One crisp, sunny morning last month, I walked on water. The miracle happened on the Lake of St Moritz - which, strictly speaking, was frozen solid, but it still felt a little supernatural to be crunching through snow 100m offshore.

St Moritz is incredibly beautiful, perched alongside its lake amidst forests of larch and fir, surrounded by Alpine slopes. The quality of light is sensational, the air toothpaste-fresh. St Moritz is also known for its blue skies: I visited when temperatures were around -15C, but the sun felt deliciously warm on my skin.

It's a small town, with more than its fair share of swank - one street boasts Prada, Gucci and Versace stores side-by-side - but, in general, its reputation for priciness is a little unfair. My south-facing room at the splendid La Margna (00 41 81 836 6600; www.lamargna.ch), which opened in 1907 and retains its picture windows and stout armchairs by the hearth, was just SFr195 (£85). St Moritz likes to cultivate an air of exclusivity, but that's not the whole truth.

By 8.45am I was at the station, ready to board the Glacier Express for one of Europe's great railway journeys - across the Alps to Zermatt.

This amazing train is billed as the slowest express in the world with good reason. Aside from the 91 tunnels and 291 bridges on the seven-and-a-half hour route, there are lots of ups and downs: from St Moritz up to the Albula tunnel (1,820m above sea level), then down to Chur (585m), up to the Oberalp Pass (2,033m), down to Visp (650m), and up again to end at Zermatt (1,604m). At several points, cogs engage to help with ascents or descents.
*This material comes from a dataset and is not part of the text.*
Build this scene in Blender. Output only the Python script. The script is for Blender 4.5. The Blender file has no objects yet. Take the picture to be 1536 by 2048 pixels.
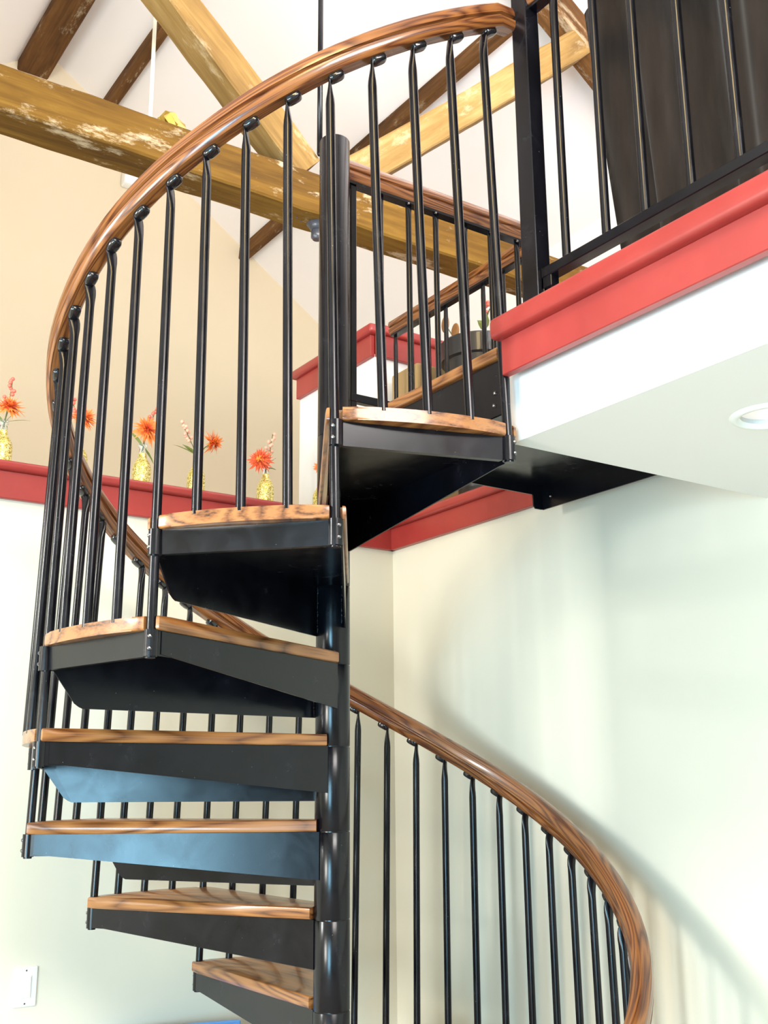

The rolling stock is excellent (and about to be improved still further - see panel, right). All services have panoramic carriages - in first and second class - where the windows are vast, extending right up around the top of the coach.

From every seat the views are all-encompassing. The effect of this is surprising: removing the window frame from the view erases the sense of having sat on a train all day. It changes the character of travel, eliminating that alienating feeling of the world outside being just more TV. You stop being a passenger, and are, instead, placed squarely within the scenery you're passing through. If only all trains were like this.

We set off late but, this being Switzerland, the delay was precisely four seconds by the station clock. It soon struck me that, glaciers aside, this train could just as easily be named after the three great European rivers it shadows, all of them in their infancy: we began beside the Inn, which tumbles east to the Danube and the Black Sea; then we were to climb alongside the Rhine, which flows to the North Sea; and, after, the Rhône, which flows to the Mediterranean.

Beyond the short Albula Tunnel the train entered a series of corkscrew tunnels in order to lose 416m in altitude before Bergün village, 5km down the valley as the crow flies. This entailed almost 13km of switchbacks. I counted seven tunnels, then we entered the God Tunnel (as in "God! How many more tunnels can there be?") before coiling down into pretty Bergün.

The highlights kept coming. The Graubünden valleys, steep, high and densely forested, sheltered the young Rhine, the great river crossable here by a single stepping-stone. Lunch - three courses, with wine and schnapps - was served in the elegant wood-panelled dining car as we climbed through the Surselva gorges. From the Swiss accents on all sides it was clear that the Glacier Express is not just for tourists. Fellow diners from Winterthur, near Zurich, told me they regularly drove to holiday near St Moritz but had never taken the train. They were loving the experience.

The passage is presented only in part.